Refugees risk lives climbing onto trains, delay passengers at Chunnel
Simon Gentry's train was delayed for more than 12 hours last night. Not by a mechanical breakdown. Or signal problems. But by desperate migrants and refugees on the tracks.
Gentry wasn't angry. He was sympathetic.
He was one of several hundred passengers on a Eurostar train travelling from Paris to London through the Channel Tunnel. It was held up over night at Calais by asylum seekers who were risking their lives to try to get through the tunnel. Some even tried to climb on top of the train.
"[The on-board crew] felt there were perhaps people on the roof of the train and, if we heard people walking around, please could we alert a member of staff," Gentry tells As It Happens guest host Helen Mann.
The rail company then called in police with helicopters and lights to search the roof. Gentry said he could see people moving in the darkness outside and he could hear movement above him.
"It could have been police," he says. "But we believed it was probably migrants."

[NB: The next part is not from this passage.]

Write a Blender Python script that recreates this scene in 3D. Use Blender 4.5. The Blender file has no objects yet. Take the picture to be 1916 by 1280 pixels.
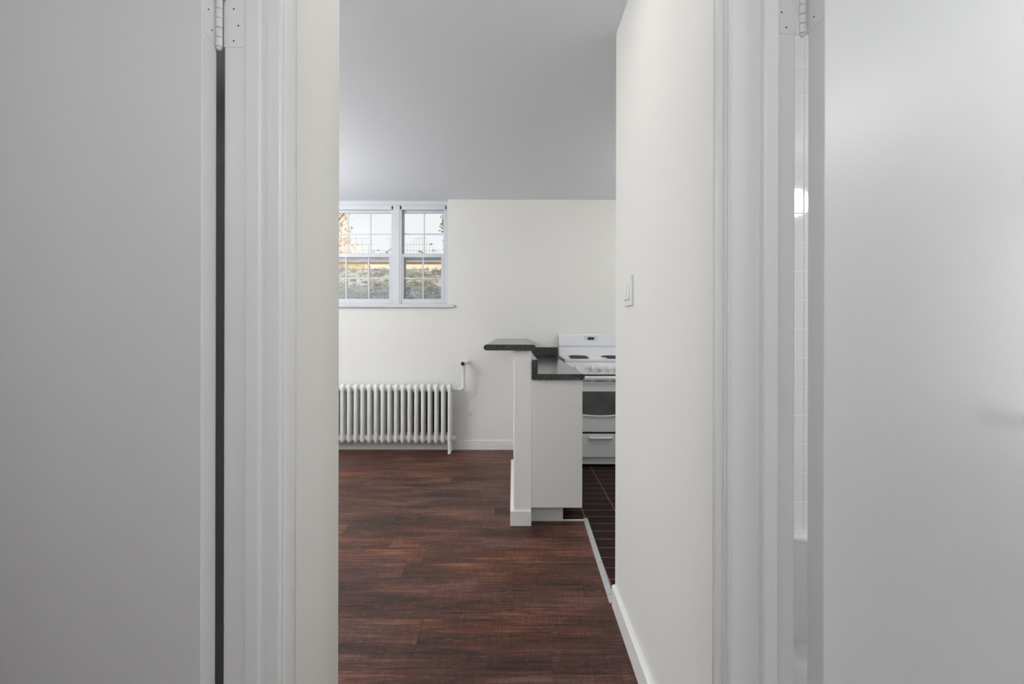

He says the people surrounding the train were putting themselves in great danger. The train is powered by wires carrying 25,000 volts of electricity. And, if they had succeeded in clinging to the train, they would have moved at about 290 km/h through the Channel Tunnel.
"I was struck by how much sympathy there was [among the passengers]," he says.
"These people must be so desperate, their circumstances must be so appalling, if they are looking to climb on top of a train . . . at some horrendous speed through a tunnel to try and get a better life."
The authorities locked the train and shut off the power -- as well as the lights and air conditioning. Eventually, it was towed to a nearby station. When it finally departed for London at 10 a.m. local time, it had been delayed about 13 hours.
He doesn't know what happened to the people who stopped the train. But he suspects they are still there trying to find another way through the Channel Tunnel.
Gentry says there's no easy answer to the current crisis. And he acknowledges that some in Britain are nervous about accepting large numbers of refugees.
"We want to sort of retain the culture, but also be hospitable and recognize that, 'There but for the grace of God go I,' he says. "And, you know, we'd hope that someone would take us in, if the circumstances were reversed."